Tupac’s legacy is more complicated than it seems at first glance, or more aptly, it’s more complicated than lowest-common-denominator journalism or revisionist history might lead you to believe. He’s undeniably an iconic figure in hip-hop as well as pop culture (this despite being, at best, a mediocre emcee). He was the first major rap star to meet an untimely demise, and the remnants of his legacy have loomed large over his chosen genre-after all, ‘Pac was the guy who made the “thug” pop-friendly. Everyone from Ja Rule to DMX to Eminem has used portions of the persona ‘Pac created to build their own iconography. ‘Pac was also the dude who brought the “live fast, die young, leave a good-looking corpse” ethos to urban popular culture.

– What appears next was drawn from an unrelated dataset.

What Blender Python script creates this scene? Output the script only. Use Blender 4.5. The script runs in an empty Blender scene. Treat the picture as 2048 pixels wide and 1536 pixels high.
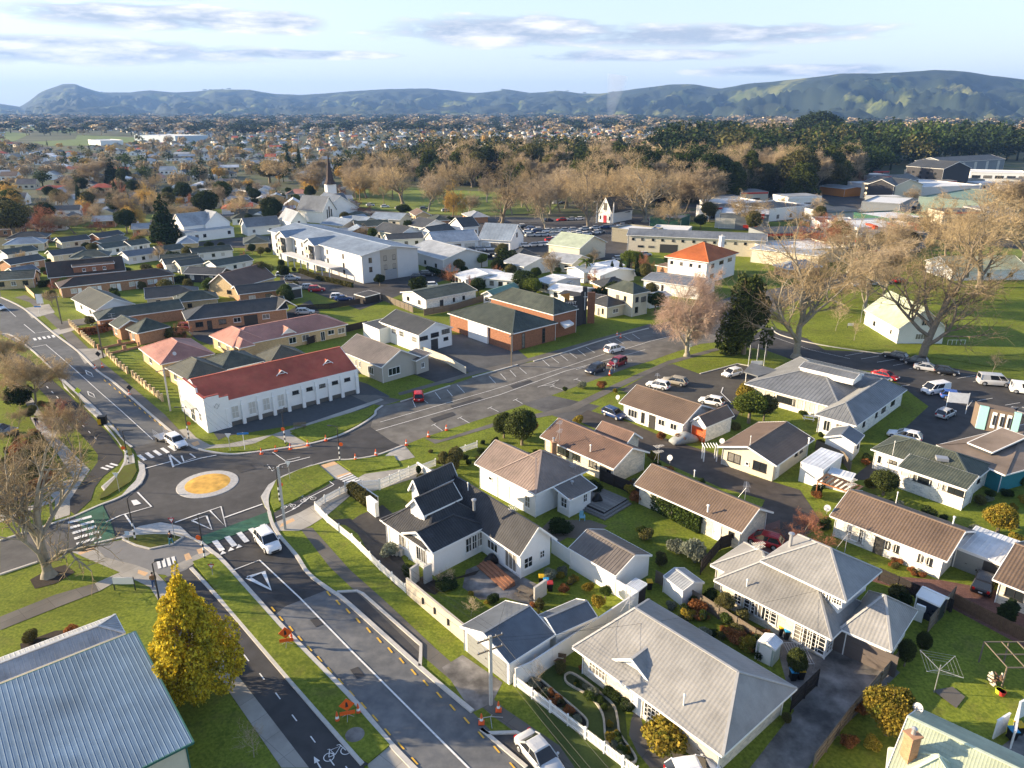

For better or for worse, Tupac also started the trend of incarceration being a good career move for emcees, a trend still duplicated these days by T.I. and Lil Wayne. Safe to say, at least from a pop-culture standpoint, Tupac’s death was every bit as important, actually-probably MORE important, than Kurt Cobain’s just 2 1/2 years before.

However, that’s just kinda the surface. Tupac was a lot more than an arrest record, a bandana, and a “Thug Life” tattoo. As a relatively young black man (Tupac was born five years before me), I’m most disturbed by the oft-overlooked fact that Tupac’s death had much to do with two things: desperation and a desire to fit in. Folks forget (or just aren’t aware) that ‘Pac didn’t have to be in jail. He was in the process of appealing his rape case, and no one was willing (I would say able, but that would be a lie-people certainly had the financial means) to come up with the dough required to get him out of Rikers. Not Jimmy Iovine (the incredibly loaded president of Interscope-Tupac’s record label, someone who has not had a problem profiting off of ‘Pac’s death), not John Singleton (the director of “Poetic Justice”, the last movie Tupac made before he got locked up), not Janet Jackson (‘Pac’s “Poetic Justice” co-star and someone whose association with ‘Pac gave her some sorely needed street credibility AND someone who’s exploited his passing…crying crocodile tears at her concerts while stills from “Justice” play on a screen during “Again”…despite the fact that Janet refused to do a love scene with ‘Pac unless he took an AIDS test and was reportedly uncomfortable enough around him that she changed her number almost immediately after the movie wrapped). Ultimately, Suge Knight was the only person able to come up with the scratch to spring ‘Pac, and I have to say that Suge’s seemingly innocuous act of charity ultimately proved to be the beginning of the end for Tupac (I’ve mentioned before how I think that Tupac’s murder was orchestrated by Suge and his boys…no need to regurgitate my theory at the moment).

What disturbs me the most-and ultimately, I relate to more keenly, is the fact that ‘Pac’s desire to fit in was a major contributing factor in his unraveling. In modern society (and certainly in pre-Obama black society circa the late Eighties/early Nineties), black men don’t seem to be allowed to be multi-faceted. If you’re not (or you weren’t) a shit-talkin’, menacing thug, then in a lot of people’s eyes, you’re not legitimately black. Tupac fell into that trap. He went to a school for music and arts. He studied ballet. He was well-spoken. He wrote poetry. He was an ACTOR (and as such, I think that a lot of his last years were spent following a script he felt that he somehow had to follow). I think (actually, I’m pretty sure) that a great deal of his wanting to be seen as “hard” came from a desire to be accepted by his peers. From my own personal experience, I can say that being well-read and articulate isn’t exactly fondly looked at by some in the ‘hood. When you’re a teenager and all you want to do is fit in, it takes a lot of intestinal fortitude to deal with being taunted for being a “nerd”, or even worse, called “soft” or a “faggot” (after all, no self-respecting heterosexual black male can possibly write poetry). It’s a dumbing-down syndrome that leads to far too many cases of wasted potential in Black and Latino youth to this day-the ultimate manifestation of the “crabs in a barrel” theory, with an even sadder twist: we often seem to voluntarily participate in our own arrested development.

In light of those facts, it’s hard for me to do something as simple as write a column, post a video and say just a few words about Tupac because his existence sparks such a reaction in me. After all, on a much (MUCH) smaller level, there but for the grace of God go I. So what for a lot of folks would be a paragraph or two turns into a thousand word essay. Or maybe I just need an editor REAL bad. Jokes aside, I feel like someone with such a complicated legacy probably deserves more than just a couple of paragraphs anyway, especially when so many people out there don’t bother to unravel the layers around this man’s life and death and what it says about our culture-American culture, American male culture, Black American culture, AND Black American male culture.